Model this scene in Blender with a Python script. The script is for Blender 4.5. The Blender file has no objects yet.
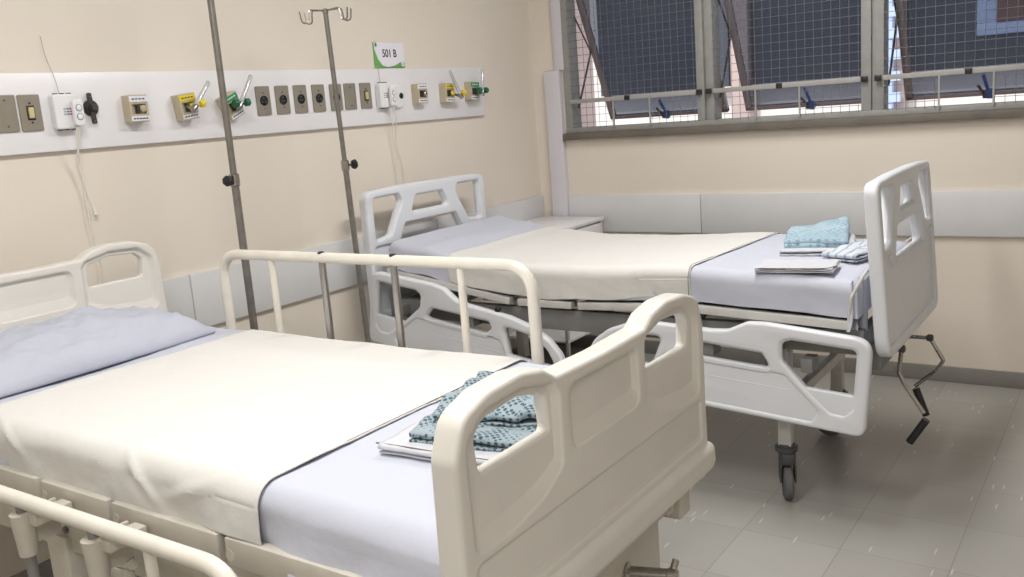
import bpy, bmesh, math, random
from mathutils import Vector, Matrix, noise
from math import sin, cos, pi, radians as R

SC = bpy.context.scene
COL = SC.collection
random.seed(5)

# ------------------------------------------------------------------ camera
cam_d = bpy.data.cameras.new('camera')
cam_d.sensor_width = 36.0
cam_d.lens = 918.145 / 1024 * 36.0
cam_d.clip_start = 0.02
cam_d.clip_end = 200
cam = bpy.data.objects.new('camera', cam_d)
COL.objects.link(cam)
_r = Vector((0.82482077, 0.56034387, -0.07540184))
_u = -Vector((0.04701765, -0.2008782, -0.97848725))
_b = -Vector((-0.56343592, 0.80353139, -0.19203456))
cam.matrix_world = Matrix(((_r.x, _u.x, _b.x, 3.1019), (_r.y, _u.y, _b.y, -4.8155), (_r.z, _u.z, _b.z, 1.5), (0, 0, 0, 1)))
SC.camera = cam

# ------------------------------------------------------------------ world, lights, exposure
SC.view_settings.view_transform = 'Standard'
SC.view_settings.look = 'None'
SC.view_settings.gamma = 1.0
SC.view_settings.use_curve_mapping = False
SC.view_settings.exposure = 0.0

W = bpy.data.worlds.new('sky')
SC.world = W
W.use_nodes = True
bg = W.node_tree.nodes['Background']
bg.inputs[0].default_value = (0.80, 0.88, 1.0, 1)
bg.inputs[1].default_value = 1.3

def area(name, loc, sx, sy, power, col, rot=(0, 0, 0)):
    l = bpy.data.lights.new(name, 'AREA')
    l.shape = 'RECTANGLE'; l.size = sx; l.size_y = sy; l.energy = power; l.color = col
    o = bpy.data.objects.new(name, l); COL.objects.link(o)
    o.location = loc; o.rotation_euler = rot
    return o

area('ceiling_tube_light_front', (1.75, -3.95, 2.86), 0.25, 1.25, 41.5, (1.0, 0.985, 0.965))
area('ceiling_tube_light_back', (1.9, -1.55, 2.86), 0.25, 1.25, 40, (1.0, 0.985, 0.965))
area('ceiling_tube_light_door', (3.6, -5.6, 2.86), 1.25, 0.25, 44, (1.0, 0.985, 0.965))
sun_d = bpy.data.lights.new('sun', 'SUN'); sun_d.energy = 2.3; sun_d.angle = R(1.0); sun_d.color = (1.0, 0.93, 0.84)
sun = bpy.data.objects.new('sun', sun_d); COL.objects.link(sun)
sun.rotation_euler = Vector((0.25, 0.75, -0.75)).to_track_quat('-Z', 'Y').to_euler()   # lights the building opposite

# ------------------------------------------------------------------ materials
def mat(name, col, rough=0.5, metal=0.0, bump=0.0, bscale=60.0, var=0.0, vscale=4.0, spec=0.5, alpha=1.0, trans=0.0):
    m = bpy.data.materials.new(name); m.use_nodes = True
    nt = m.node_tree; p = nt.nodes['Principled BSDF']
    p.inputs['Base Color'].default_value = (*col, 1)
    p.inputs['Roughness'].default_value = rough
    p.inputs['Metallic'].default_value = metal
    p.inputs['Specular IOR Level'].default_value = spec
    p.inputs['Alpha'].default_value = alpha
    p.inputs['Transmission Weight'].default_value = trans
    tc = nt.nodes.new('ShaderNodeTexCoord')
    if var > 0:
        n = nt.nodes.new('ShaderNodeTexNoise'); n.inputs['Scale'].default_value = vscale; n.inputs['Detail'].default_value = 4
        nt.links.new(tc.outputs['Object'], n.inputs['Vector'])
        r = nt.nodes.new('ShaderNodeValToRGB')
        r.color_ramp.elements[0].position = 0.3; r.color_ramp.elements[1].position = 0.7
        r.color_ramp.elements[0].color = (*[c * (1 - var) for c in col], 1)
        r.color_ramp.elements[1].color = (*[min(1, c * (1 + var)) for c in col], 1)
        nt.links.new(n.outputs['Fac'], r.inputs['Fac']); nt.links.new(r.outputs['Color'], p.inputs['Base Color'])
    if bump > 0:
        n2 = nt.nodes.new('ShaderNodeTexNoise'); n2.inputs['Scale'].default_value = bscale; n2.inputs['Detail'].default_value = 5
        nt.links.new(tc.outputs['Object'], n2.inputs['Vector'])
        b = nt.nodes.new('ShaderNodeBump'); b.inputs['Strength'].default_value = bump; b.inputs['Distance'].default_value = 0.01
        nt.links.new(n2.outputs['Fac'], b.inputs['Height']); nt.links.new(b.outputs['Normal'], p.inputs['Normal'])
    return m

M = {}
M['wall'] = mat('cream_wall_paint', (0.79, 0.72, 0.63), 0.5, bump=0.06, bscale=35, var=0.02, vscale=1.5)
M['column'] = mat('cream_column_paint', (0.79, 0.72, 0.61), 0.5, bump=0.05, bscale=35, var=0.02)
M['ceiling'] = mat('white_ceiling', (0.80, 0.79, 0.76), 0.8)
M['laminate'] = mat('white_laminate', (0.86, 0.85, 0.87), 0.28, var=0.02, vscale=5)
M['guard'] = mat('grey_white_guard_board', (0.70, 0.70, 0.71), 0.35, var=0.02, vscale=6)
M['conduit'] = mat('lavender_white_conduit', (0.68, 0.66, 0.71), 0.4)
M['base_grey'] = mat('grey_baseboard', (0.25, 0.24, 0.22), 0.45, var=0.06, vscale=9)
M['alu'] = mat('grey_aluminium', (0.31, 0.31, 0.295), 0.5, metal=0.0, var=0.08, vscale=18)
M['alu_light'] = mat('light_aluminium_bar', (0.38, 0.37, 0.35), 0.45, metal=0.0, var=0.05, vscale=14)
M['sill'] = mat('grey_brown_sill', (0.16, 0.14, 0.12), 0.6, var=0.1, vscale=12)
M['wire'] = mat('painted_grey_wire', (0.17, 0.18, 0.20), 0.5, metal=0.2)
M['sash'] = mat('mauve_grey_sash', (0.21, 0.18, 0.19), 0.5)
M['arm_dark'] = mat('dark_steel_arm', (0.05, 0.045, 0.045), 0.5)
M['black'] = mat('black_plastic', (0.015, 0.015, 0.017), 0.4)
M['blue'] = mat('blue_plastic_lever', (0.03, 0.07, 0.22), 0.4)
M['ivory'] = mat('ivory_bed_plastic', (0.72, 0.695, 0.645), 0.36, bump=0.03, bscale=160, var=0.03, vscale=7)
M['ivory_rail'] = mat('ivory_enamel_tube', (0.77, 0.735, 0.655), 0.32, var=0.05, vscale=16)
M['ivory_steel'] = mat('ivory_painted_steel', (0.58, 0.545, 0.475), 0.4, var=0.07, vscale=14)
M['white_plastic'] = mat('cool_white_bed_plastic', (0.75, 0.77, 0.81), 0.34, bump=0.02, bscale=160, var=0.02, vscale=7)
M['white_steel'] = mat('off_white_painted_steel', (0.60, 0.59, 0.565), 0.4, var=0.06, vscale=14)
M['grey_steel'] = mat('grey_painted_steel', (0.22, 0.22, 0.215), 0.45, var=0.08, vscale=12)
M['chrome'] = mat('worn_chrome', (0.42, 0.40, 0.38), 0.22, metal=1.0, bump=0.05, bscale=90)
M['steel'] = mat('brushed_steel_pole', (0.27, 0.255, 0.235), 0.35, metal=0.7, var=0.12, vscale=30)
M['caster'] = mat('dark_grey_caster_plastic', (0.06, 0.062, 0.065), 0.45)
M['tyre'] = mat('grey_rubber_tyre', (0.12, 0.12, 0.12), 0.7)
M['plate'] = mat('taupe_metal_plate', (0.33, 0.30, 0.245), 0.38, metal=0.35, var=0.03)
M['rocker'] = mat('yellowed_switch_rocker', (0.62, 0.52, 0.28), 0.4)
M['box_beige'] = mat('beige_gas_outlet_box', (0.52, 0.45, 0.32), 0.45, var=0.03)
M['white_dev'] = mat('white_device_plastic', (0.82, 0.82, 0.83), 0.3)
M['cord'] = mat('off_white_cord', (0.78, 0.76, 0.70), 0.5)
M['thin_wire'] = mat('thin_beige_wire', (0.55, 0.50, 0.43), 0.5)
M['yellow'] = mat('yellow_plastic', (0.80, 0.62, 0.04), 0.35)
M['green'] = mat('green_plastic', (0.01, 0.13, 0.06), 0.35)
M['green_label'] = mat('green_label', (0.03, 0.33, 0.13), 0.4)
M['leaf_green'] = mat('sign_green', (0.16, 0.42, 0.11), 0.4)
M['sign_white'] = mat('sign_white', (0.84, 0.82, 0.90), 0.4)
M['acrylic'] = mat('grey_clear_flow_tube', (0.62, 0.62, 0.63), 0.15, metal=0.3)
M['ink'] = mat('dark_ink', (0.03, 0.03, 0.035), 0.5)
M['ink_green'] = mat('dark_green_ink', (0.03, 0.10, 0.05), 0.5)
M['ink_grey'] = mat('grey_blue_ink', (0.32, 0.36, 0.42), 0.5)
M['red'] = mat('red_ink', (0.55, 0.06, 0.05), 0.5)
M['logo_blue'] = mat('blue_ink', (0.08, 0.18, 0.42), 0.5)
M['cloth_edge'] = mat('dark_brown_edge', (0.16, 0.13, 0.12), 0.8)
M['mattress'] = mat('blue_grey_vinyl', (0.15, 0.17, 0.22), 0.5)
M['outside_pink'] = mat('pink_render', (0.52, 0.39, 0.35), 0.8, var=0.1, vscale=2)
M['outside_white'] = mat('pale_render', (0.80, 0.74, 0.68), 0.8, var=0.05, vscale=2)
M['outside_ledge'] = mat('pale_peach_ledge', (0.80, 0.62, 0.52), 0.8, var=0.05, vscale=3)
M['outside_blue'] = mat('blue_white_louvre', (0.50, 0.60, 0.80), 0.6)
M['outside_shade'] = mat('dark_blue_grey_shade_panel', (0.07, 0.075, 0.095), 0.6)
M['outside_red'] = mat('red_brown_shutter', (0.20, 0.09, 0.07), 0.7)

def fabric(name, col, rough=0.85, weave=900, wr=0.25, wscale=7.0):
    m = mat(name, col, rough, spec=0.15)
    nt = m.node_tree; p = nt.nodes['Principled BSDF']
    p.inputs['Sheen Weight'].default_value = 0.15
    tc = nt.nodes.new('ShaderNodeTexCoord')
    a = nt.nodes.new('ShaderNodeTexNoise'); a.inputs['Scale'].default_value = wscale; a.inputs['Detail'].default_value = 6; a.inputs['Roughness'].default_value = 0.55
    c = nt.nodes.new('ShaderNodeTexNoise'); c.inputs['Scale'].default_value = weave; c.inputs['Detail'].default_value = 1
    nt.links.new(tc.outputs['Object'], a.inputs['Vector']); nt.links.new(tc.outputs['Object'], c.inputs['Vector'])
    b1 = nt.nodes.new('ShaderNodeBump'); b1.inputs['Strength'].default_value = wr; b1.inputs['Distance'].default_value = 0.03
    b2 = nt.nodes.new('ShaderNodeBump'); b2.inputs['Strength'].default_value = 0.12; b2.inputs['Distance'].default_value = 0.002
    nt.links.new(a.outputs['Fac'], b1.inputs['Height']); nt.links.new(b1.outputs['Normal'], b2.inputs['Normal'])
    nt.links.new(c.outputs['Fac'], b2.inputs['Height']); nt.links.new(b2.outputs['Normal'], p.inputs['Normal'])
    return m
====
* [Your objective] Leave out any pictures and return exactly the lines from the beginning of the data through the line with "bg.inputs[1].default_value = 1.3", inclusive.

* [Exercise solution]
Model this scene in Blender with a Python script. The script is for Blender 4.5. The Blender file has no objects yet.
import bpy, bmesh, math, random
from mathutils import Vector, Matrix, noise
from math import sin, cos, pi, radians as R

SC = bpy.context.scene
COL = SC.collection
random.seed(5)

# ------------------------------------------------------------------ camera
cam_d = bpy.data.cameras.new('camera')
cam_d.sensor_width = 36.0
cam_d.lens = 918.145 / 1024 * 36.0
cam_d.clip_start = 0.02
cam_d.clip_end = 200
cam = bpy.data.objects.new('camera', cam_d)
COL.objects.link(cam)
_r = Vector((0.82482077, 0.56034387, -0.07540184))
_u = -Vector((0.04701765, -0.2008782, -0.97848725))
_b = -Vector((-0.56343592, 0.80353139, -0.19203456))
cam.matrix_world = Matrix(((_r.x, _u.x, _b.x, 3.1019), (_r.y, _u.y, _b.y, -4.8155), (_r.z, _u.z, _b.z, 1.5), (0, 0, 0, 1)))
SC.camera = cam

# ------------------------------------------------------------------ world, lights, exposure
SC.view_settings.view_transform = 'Standard'
SC.view_settings.look = 'None'
SC.view_settings.gamma = 1.0
SC.view_settings.use_curve_mapping = False
SC.view_settings.exposure = 0.0

W = bpy.data.worlds.new('sky')
SC.world = W
W.use_nodes = True
bg = W.node_tree.nodes['Background']
bg.inputs[0].default_value = (0.80, 0.88, 1.0, 1)
bg.inputs[1].default_value = 1.3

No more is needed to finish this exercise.